- Problem statement
Print the listing below in its entirety, character for character.

- Data extract
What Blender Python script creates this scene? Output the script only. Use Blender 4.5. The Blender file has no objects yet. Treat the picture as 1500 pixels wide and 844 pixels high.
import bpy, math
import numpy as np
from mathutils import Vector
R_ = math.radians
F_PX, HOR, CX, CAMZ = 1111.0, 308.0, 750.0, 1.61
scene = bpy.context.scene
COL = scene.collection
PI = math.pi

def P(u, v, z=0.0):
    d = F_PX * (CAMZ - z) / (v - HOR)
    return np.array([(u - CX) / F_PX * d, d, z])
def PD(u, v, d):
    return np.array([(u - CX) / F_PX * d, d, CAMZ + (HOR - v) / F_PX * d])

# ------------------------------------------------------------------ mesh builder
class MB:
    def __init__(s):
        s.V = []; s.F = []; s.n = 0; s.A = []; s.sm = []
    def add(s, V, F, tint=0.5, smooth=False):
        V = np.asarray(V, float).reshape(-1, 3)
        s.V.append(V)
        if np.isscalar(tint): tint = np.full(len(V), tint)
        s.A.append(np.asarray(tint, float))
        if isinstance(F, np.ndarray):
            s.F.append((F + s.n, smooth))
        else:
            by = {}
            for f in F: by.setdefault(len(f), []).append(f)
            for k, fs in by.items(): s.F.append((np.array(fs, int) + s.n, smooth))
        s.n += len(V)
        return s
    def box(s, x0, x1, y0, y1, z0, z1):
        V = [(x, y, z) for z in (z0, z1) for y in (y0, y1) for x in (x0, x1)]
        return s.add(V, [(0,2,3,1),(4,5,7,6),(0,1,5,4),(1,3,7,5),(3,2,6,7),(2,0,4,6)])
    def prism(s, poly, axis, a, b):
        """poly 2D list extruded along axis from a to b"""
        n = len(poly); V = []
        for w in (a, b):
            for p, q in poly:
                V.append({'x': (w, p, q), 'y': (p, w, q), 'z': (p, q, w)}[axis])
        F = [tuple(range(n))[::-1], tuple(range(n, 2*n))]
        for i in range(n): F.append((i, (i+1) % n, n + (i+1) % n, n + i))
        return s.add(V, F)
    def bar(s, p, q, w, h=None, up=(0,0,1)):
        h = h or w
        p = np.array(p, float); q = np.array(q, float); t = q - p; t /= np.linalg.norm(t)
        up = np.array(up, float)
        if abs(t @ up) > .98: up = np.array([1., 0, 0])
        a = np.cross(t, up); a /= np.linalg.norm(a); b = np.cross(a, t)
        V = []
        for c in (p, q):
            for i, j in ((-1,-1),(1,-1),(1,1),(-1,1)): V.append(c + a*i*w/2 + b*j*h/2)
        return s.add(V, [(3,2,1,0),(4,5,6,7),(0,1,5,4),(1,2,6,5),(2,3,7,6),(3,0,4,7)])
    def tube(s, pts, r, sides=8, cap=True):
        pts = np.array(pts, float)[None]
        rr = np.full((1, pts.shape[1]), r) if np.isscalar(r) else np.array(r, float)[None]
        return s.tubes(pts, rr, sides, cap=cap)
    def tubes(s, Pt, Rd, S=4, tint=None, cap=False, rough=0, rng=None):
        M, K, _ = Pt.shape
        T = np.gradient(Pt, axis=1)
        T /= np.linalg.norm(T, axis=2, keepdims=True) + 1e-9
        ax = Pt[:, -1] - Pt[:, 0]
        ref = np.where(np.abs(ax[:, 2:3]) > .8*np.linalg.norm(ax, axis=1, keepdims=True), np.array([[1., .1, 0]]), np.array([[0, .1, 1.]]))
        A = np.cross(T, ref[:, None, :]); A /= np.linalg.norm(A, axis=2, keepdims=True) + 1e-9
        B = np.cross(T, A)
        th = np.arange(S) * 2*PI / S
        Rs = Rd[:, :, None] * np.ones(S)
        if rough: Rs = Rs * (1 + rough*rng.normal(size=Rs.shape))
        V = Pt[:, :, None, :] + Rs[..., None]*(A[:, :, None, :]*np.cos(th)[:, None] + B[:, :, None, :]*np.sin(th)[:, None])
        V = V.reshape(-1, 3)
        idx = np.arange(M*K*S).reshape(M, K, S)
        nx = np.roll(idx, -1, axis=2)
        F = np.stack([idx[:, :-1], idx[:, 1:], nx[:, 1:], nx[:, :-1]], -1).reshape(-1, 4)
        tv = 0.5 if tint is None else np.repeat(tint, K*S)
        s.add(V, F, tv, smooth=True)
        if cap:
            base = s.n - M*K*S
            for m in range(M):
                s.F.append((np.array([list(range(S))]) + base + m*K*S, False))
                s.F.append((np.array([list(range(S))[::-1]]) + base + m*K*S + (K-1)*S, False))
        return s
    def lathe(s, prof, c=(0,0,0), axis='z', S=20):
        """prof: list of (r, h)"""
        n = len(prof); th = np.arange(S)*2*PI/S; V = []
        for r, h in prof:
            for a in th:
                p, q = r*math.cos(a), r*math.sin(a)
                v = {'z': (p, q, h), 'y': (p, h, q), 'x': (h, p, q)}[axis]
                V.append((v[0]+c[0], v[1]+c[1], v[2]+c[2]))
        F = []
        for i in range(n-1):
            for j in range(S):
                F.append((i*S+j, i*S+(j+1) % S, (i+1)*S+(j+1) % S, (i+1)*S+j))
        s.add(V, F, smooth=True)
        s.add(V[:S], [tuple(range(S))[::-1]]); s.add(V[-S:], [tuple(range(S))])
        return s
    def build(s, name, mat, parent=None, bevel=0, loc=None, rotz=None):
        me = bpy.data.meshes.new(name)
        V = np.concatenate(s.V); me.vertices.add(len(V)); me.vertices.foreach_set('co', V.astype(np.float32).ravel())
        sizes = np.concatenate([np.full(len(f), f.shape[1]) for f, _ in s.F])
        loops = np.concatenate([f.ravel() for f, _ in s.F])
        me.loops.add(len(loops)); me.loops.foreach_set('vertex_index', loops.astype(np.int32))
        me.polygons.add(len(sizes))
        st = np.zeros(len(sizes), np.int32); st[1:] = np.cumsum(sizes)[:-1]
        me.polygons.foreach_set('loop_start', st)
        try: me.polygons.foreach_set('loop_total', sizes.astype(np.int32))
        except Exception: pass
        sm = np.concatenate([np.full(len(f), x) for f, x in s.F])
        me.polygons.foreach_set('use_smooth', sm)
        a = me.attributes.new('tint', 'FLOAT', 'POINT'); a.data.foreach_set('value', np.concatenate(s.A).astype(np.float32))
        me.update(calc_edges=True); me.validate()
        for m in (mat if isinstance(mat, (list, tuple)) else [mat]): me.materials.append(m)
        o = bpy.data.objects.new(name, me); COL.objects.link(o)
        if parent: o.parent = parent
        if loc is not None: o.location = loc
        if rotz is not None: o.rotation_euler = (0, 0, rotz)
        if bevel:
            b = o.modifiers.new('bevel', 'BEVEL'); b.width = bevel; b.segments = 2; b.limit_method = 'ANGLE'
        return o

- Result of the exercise
What Blender Python script creates this scene? Output the script only. Use Blender 4.5. The Blender file has no objects yet. Treat the picture as 1500 pixels wide and 844 pixels high.
import bpy, math
import numpy as np
from mathutils import Vector
R_ = math.radians
F_PX, HOR, CX, CAMZ = 1111.0, 308.0, 750.0, 1.61
scene = bpy.context.scene
COL = scene.collection
PI = math.pi

def P(u, v, z=0.0):
    d = F_PX * (CAMZ - z) / (v - HOR)
    return np.array([(u - CX) / F_PX * d, d, z])
def PD(u, v, d):
    return np.array([(u - CX) / F_PX * d, d, CAMZ + (HOR - v) / F_PX * d])

# ------------------------------------------------------------------ mesh builder
class MB:
    def __init__(s):
        s.V = []; s.F = []; s.n = 0; s.A = []; s.sm = []
    def add(s, V, F, tint=0.5, smooth=False):
        V = np.asarray(V, float).reshape(-1, 3)
        s.V.append(V)
        if np.isscalar(tint): tint = np.full(len(V), tint)
        s.A.append(np.asarray(tint, float))
        if isinstance(F, np.ndarray):
            s.F.append((F + s.n, smooth))
        else:
            by = {}
            for f in F: by.setdefault(len(f), []).append(f)
            for k, fs in by.items(): s.F.append((np.array(fs, int) + s.n, smooth))
        s.n += len(V)
        return s
    def box(s, x0, x1, y0, y1, z0, z1):
        V = [(x, y, z) for z in (z0, z1) for y in (y0, y1) for x in (x0, x1)]
        return s.add(V, [(0,2,3,1),(4,5,7,6),(0,1,5,4),(1,3,7,5),(3,2,6,7),(2,0,4,6)])
    def prism(s, poly, axis, a, b):
        """poly 2D list extruded along axis from a to b"""
        n = len(poly); V = []
        for w in (a, b):
            for p, q in poly:
                V.append({'x': (w, p, q), 'y': (p, w, q), 'z': (p, q, w)}[axis])
        F = [tuple(range(n))[::-1], tuple(range(n, 2*n))]
        for i in range(n): F.append((i, (i+1) % n, n + (i+1) % n, n + i))
        return s.add(V, F)
    def bar(s, p, q, w, h=None, up=(0,0,1)):
        h = h or w
        p = np.array(p, float); q = np.array(q, float); t = q - p; t /= np.linalg.norm(t)
        up = np.array(up, float)
        if abs(t @ up) > .98: up = np.array([1., 0, 0])
        a = np.cross(t, up); a /= np.linalg.norm(a); b = np.cross(a, t)
        V = []
        for c in (p, q):
            for i, j in ((-1,-1),(1,-1),(1,1),(-1,1)): V.append(c + a*i*w/2 + b*j*h/2)
        return s.add(V, [(3,2,1,0),(4,5,6,7),(0,1,5,4),(1,2,6,5),(2,3,7,6),(3,0,4,7)])
    def tube(s, pts, r, sides=8, cap=True):
        pts = np.array(pts, float)[None]
        rr = np.full((1, pts.shape[1]), r) if np.isscalar(r) else np.array(r, float)[None]
        return s.tubes(pts, rr, sides, cap=cap)
    def tubes(s, Pt, Rd, S=4, tint=None, cap=False, rough=0, rng=None):
        M, K, _ = Pt.shape
        T = np.gradient(Pt, axis=1)
        T /= np.linalg.norm(T, axis=2, keepdims=True) + 1e-9
        ax = Pt[:, -1] - Pt[:, 0]
        ref = np.where(np.abs(ax[:, 2:3]) > .8*np.linalg.norm(ax, axis=1, keepdims=True), np.array([[1., .1, 0]]), np.array([[0, .1, 1.]]))
        A = np.cross(T, ref[:, None, :]); A /= np.linalg.norm(A, axis=2, keepdims=True) + 1e-9
        B = np.cross(T, A)
        th = np.arange(S) * 2*PI / S
        Rs = Rd[:, :, None] * np.ones(S)
        if rough: Rs = Rs * (1 + rough*rng.normal(size=Rs.shape))
        V = Pt[:, :, None, :] + Rs[..., None]*(A[:, :, None, :]*np.cos(th)[:, None] + B[:, :, None, :]*np.sin(th)[:, None])
        V = V.reshape(-1, 3)
        idx = np.arange(M*K*S).reshape(M, K, S)
        nx = np.roll(idx, -1, axis=2)
        F = np.stack([idx[:, :-1], idx[:, 1:], nx[:, 1:], nx[:, :-1]], -1).reshape(-1, 4)
        tv = 0.5 if tint is None else np.repeat(tint, K*S)
        s.add(V, F, tv, smooth=True)
        if cap:
            base = s.n - M*K*S
            for m in range(M):
                s.F.append((np.array([list(range(S))]) + base + m*K*S, False))
                s.F.append((np.array([list(range(S))[::-1]]) + base + m*K*S + (K-1)*S, False))
        return s
    def lathe(s, prof, c=(0,0,0), axis='z', S=20):
        """prof: list of (r, h)"""
        n = len(prof); th = np.arange(S)*2*PI/S; V = []
        for r, h in prof:
            for a in th:
                p, q = r*math.cos(a), r*math.sin(a)
                v = {'z': (p, q, h), 'y': (p, h, q), 'x': (h, p, q)}[axis]
                V.append((v[0]+c[0], v[1]+c[1], v[2]+c[2]))
        F = []
        for i in range(n-1):
            for j in range(S):
                F.append((i*S+j, i*S+(j+1) % S, (i+1)*S+(j+1) % S, (i+1)*S+j))
        s.add(V, F, smooth=True)
        s.add(V[:S], [tuple(range(S))[::-1]]); s.add(V[-S:], [tuple(range(S))])
        return s
    def build(s, name, mat, parent=None, bevel=0, loc=None, rotz=None):
        me = bpy.data.meshes.new(name)
        V = np.concatenate(s.V); me.vertices.add(len(V)); me.vertices.foreach_set('co', V.astype(np.float32).ravel())
        sizes = np.concatenate([np.full(len(f), f.shape[1]) for f, _ in s.F])
        loops = np.concatenate([f.ravel() for f, _ in s.F])
        me.loops.add(len(loops)); me.loops.foreach_set('vertex_index', loops.astype(np.int32))
        me.polygons.add(len(sizes))
        st = np.zeros(len(sizes), np.int32); st[1:] = np.cumsum(sizes)[:-1]
        me.polygons.foreach_set('loop_start', st)
        try: me.polygons.foreach_set('loop_total', sizes.astype(np.int32))
        except Exception: pass
        sm = np.concatenate([np.full(len(f), x) for f, x in s.F])
        me.polygons.foreach_set('use_smooth', sm)
        a = me.attributes.new('tint', 'FLOAT', 'POINT'); a.data.foreach_set('value', np.concatenate(s.A).astype(np.float32))
        me.update(calc_edges=True); me.validate()
        for m in (mat if isinstance(mat, (list, tuple)) else [mat]): me.materials.append(m)
        o = bpy.data.objects.new(name, me); COL.objects.link(o)
        if parent: o.parent = parent
        if loc is not None: o.location = loc
        if rotz is not None: o.rotation_euler = (0, 0, rotz)
        if bevel:
            b = o.modifiers.new('bevel', 'BEVEL'); b.width = bevel; b.segments = 2; b.limit_method = 'ANGLE'
        return o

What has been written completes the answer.